Raw records =>
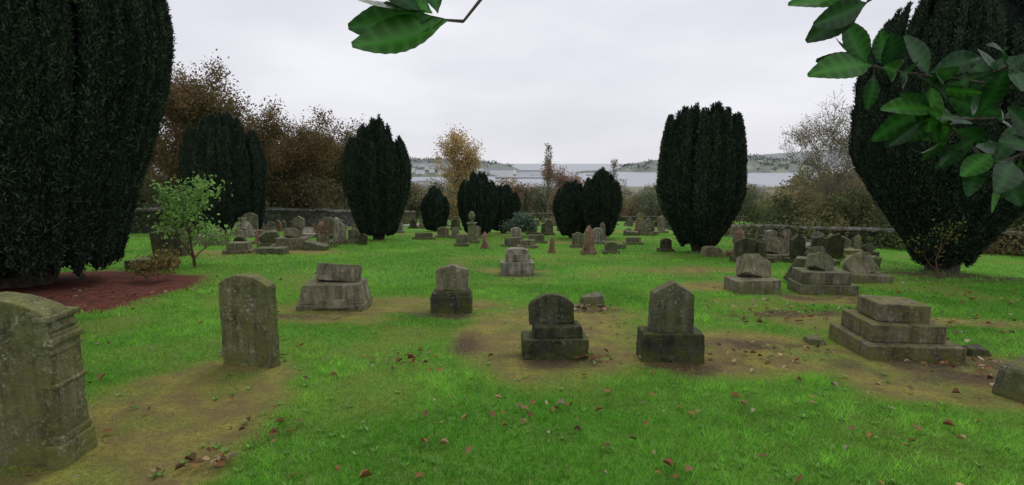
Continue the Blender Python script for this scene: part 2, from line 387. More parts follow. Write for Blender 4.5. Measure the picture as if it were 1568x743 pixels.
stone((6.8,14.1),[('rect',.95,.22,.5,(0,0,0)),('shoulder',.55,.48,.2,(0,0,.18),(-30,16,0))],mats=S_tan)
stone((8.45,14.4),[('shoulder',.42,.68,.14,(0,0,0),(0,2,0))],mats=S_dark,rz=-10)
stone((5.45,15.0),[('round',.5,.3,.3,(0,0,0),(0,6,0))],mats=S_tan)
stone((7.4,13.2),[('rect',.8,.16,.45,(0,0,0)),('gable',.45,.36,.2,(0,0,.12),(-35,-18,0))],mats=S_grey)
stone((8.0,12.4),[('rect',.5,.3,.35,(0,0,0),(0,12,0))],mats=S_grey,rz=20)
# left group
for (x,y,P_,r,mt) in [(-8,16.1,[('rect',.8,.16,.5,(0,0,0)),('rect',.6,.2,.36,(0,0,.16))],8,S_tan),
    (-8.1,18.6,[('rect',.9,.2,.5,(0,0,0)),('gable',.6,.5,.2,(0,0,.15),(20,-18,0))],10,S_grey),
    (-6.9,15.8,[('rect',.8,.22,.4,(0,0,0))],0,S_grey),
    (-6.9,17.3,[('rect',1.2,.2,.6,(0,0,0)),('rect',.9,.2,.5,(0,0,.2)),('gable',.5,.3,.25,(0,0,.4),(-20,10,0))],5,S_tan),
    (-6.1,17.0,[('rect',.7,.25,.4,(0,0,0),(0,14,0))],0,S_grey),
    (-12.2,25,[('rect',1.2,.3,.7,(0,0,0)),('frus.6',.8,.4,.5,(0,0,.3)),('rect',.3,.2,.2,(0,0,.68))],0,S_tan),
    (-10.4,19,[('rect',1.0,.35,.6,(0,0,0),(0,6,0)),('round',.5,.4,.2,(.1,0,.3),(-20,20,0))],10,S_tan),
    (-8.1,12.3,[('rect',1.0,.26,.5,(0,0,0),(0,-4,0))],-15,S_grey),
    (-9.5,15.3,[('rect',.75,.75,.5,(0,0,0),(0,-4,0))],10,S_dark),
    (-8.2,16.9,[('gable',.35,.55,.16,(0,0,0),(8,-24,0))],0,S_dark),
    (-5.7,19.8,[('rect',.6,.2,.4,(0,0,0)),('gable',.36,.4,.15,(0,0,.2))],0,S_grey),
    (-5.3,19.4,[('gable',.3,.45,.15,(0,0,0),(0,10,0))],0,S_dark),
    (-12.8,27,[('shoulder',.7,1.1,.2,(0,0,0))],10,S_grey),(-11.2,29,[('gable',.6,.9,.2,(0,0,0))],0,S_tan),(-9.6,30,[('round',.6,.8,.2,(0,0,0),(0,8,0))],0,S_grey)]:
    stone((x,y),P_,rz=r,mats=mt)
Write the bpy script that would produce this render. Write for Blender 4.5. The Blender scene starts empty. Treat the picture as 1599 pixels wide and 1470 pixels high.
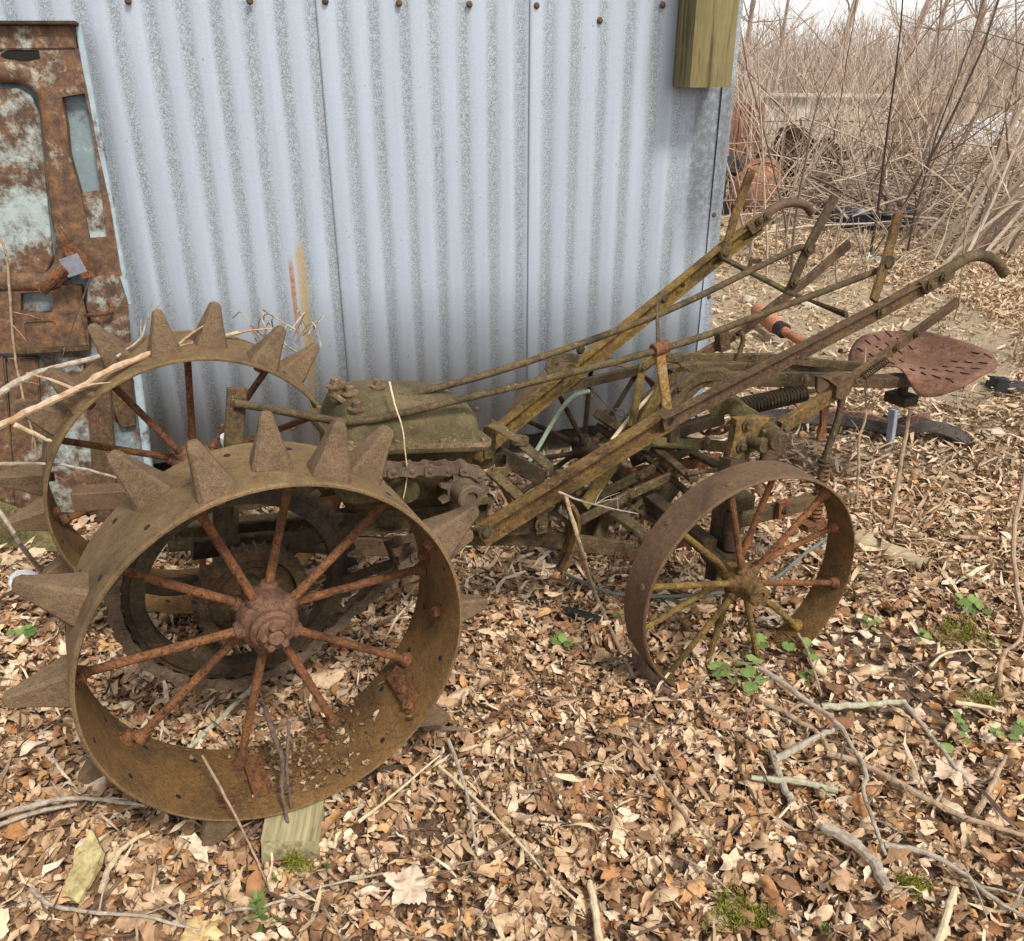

WHAT NEEDS TO BE DONE =>
Copy every entry exactly as written. Pictures are excluded.

EXERCISE ANSWER =>
Continue the Blender Python script for this scene: part 2, from line 387. More parts follow. Write for Blender 4.5. Measure the picture as if it were 1568x743 pixels.
stone((6.8,14.1),[('rect',.95,.22,.5,(0,0,0)),('shoulder',.55,.48,.2,(0,0,.18),(-30,16,0))],mats=S_tan)
stone((8.45,14.4),[('shoulder',.42,.68,.14,(0,0,0),(0,2,0))],mats=S_dark,rz=-10)
stone((5.45,15.0),[('round',.5,.3,.3,(0,0,0),(0,6,0))],mats=S_tan)
stone((7.4,13.2),[('rect',.8,.16,.45,(0,0,0)),('gable',.45,.36,.2,(0,0,.12),(-35,-18,0))],mats=S_grey)
stone((8.0,12.4),[('rect',.5,.3,.35,(0,0,0),(0,12,0))],mats=S_grey,rz=20)
# left group
for (x,y,P_,r,mt) in [(-8,16.1,[('rect',.8,.16,.5,(0,0,0)),('rect',.6,.2,.36,(0,0,.16))],8,S_tan),
    (-8.1,18.6,[('rect',.9,.2,.5,(0,0,0)),('gable',.6,.5,.2,(0,0,.15),(20,-18,0))],10,S_grey),
    (-6.9,15.8,[('rect',.8,.22,.4,(0,0,0))],0,S_grey),
    (-6.9,17.3,[('rect',1.2,.2,.6,(0,0,0)),('rect',.9,.2,.5,(0,0,.2)),('gable',.5,.3,.25,(0,0,.4),(-20,10,0))],5,S_tan),
    (-6.1,17.0,[('rect',.7,.25,.4,(0,0,0),(0,14,0))],0,S_grey),
    (-12.2,25,[('rect',1.2,.3,.7,(0,0,0)),('frus.6',.8,.4,.5,(0,0,.3)),('rect',.3,.2,.2,(0,0,.68))],0,S_tan),
    (-10.4,19,[('rect',1.0,.35,.6,(0,0,0),(0,6,0)),('round',.5,.4,.2,(.1,0,.3),(-20,20,0))],10,S_tan),
    (-8.1,12.3,[('rect',1.0,.26,.5,(0,0,0),(0,-4,0))],-15,S_grey),
    (-9.5,15.3,[('rect',.75,.75,.5,(0,0,0),(0,-4,0))],10,S_dark),
    (-8.2,16.9,[('gable',.35,.55,.16,(0,0,0),(8,-24,0))],0,S_dark),
    (-5.7,19.8,[('rect',.6,.2,.4,(0,0,0)),('gable',.36,.4,.15,(0,0,.2))],0,S_grey),
    (-5.3,19.4,[('gable',.3,.45,.15,(0,0,0),(0,10,0))],0,S_dark),
    (-12.8,27,[('shoulder',.7,1.1,.2,(0,0,0))],10,S_grey),(-11.2,29,[('gable',.6,.9,.2,(0,0,0))],0,S_tan),(-9.6,30,[('round',.6,.8,.2,(0,0,0),(0,8,0))],0,S_grey)]:
    stone((x,y),P_,rz=r,mats=mt)
Write the bpy script that would produce this render. Write for Blender 4.5. The Blender scene starts empty. Treat the picture as 1599 pixels wide and 1470 pixels high.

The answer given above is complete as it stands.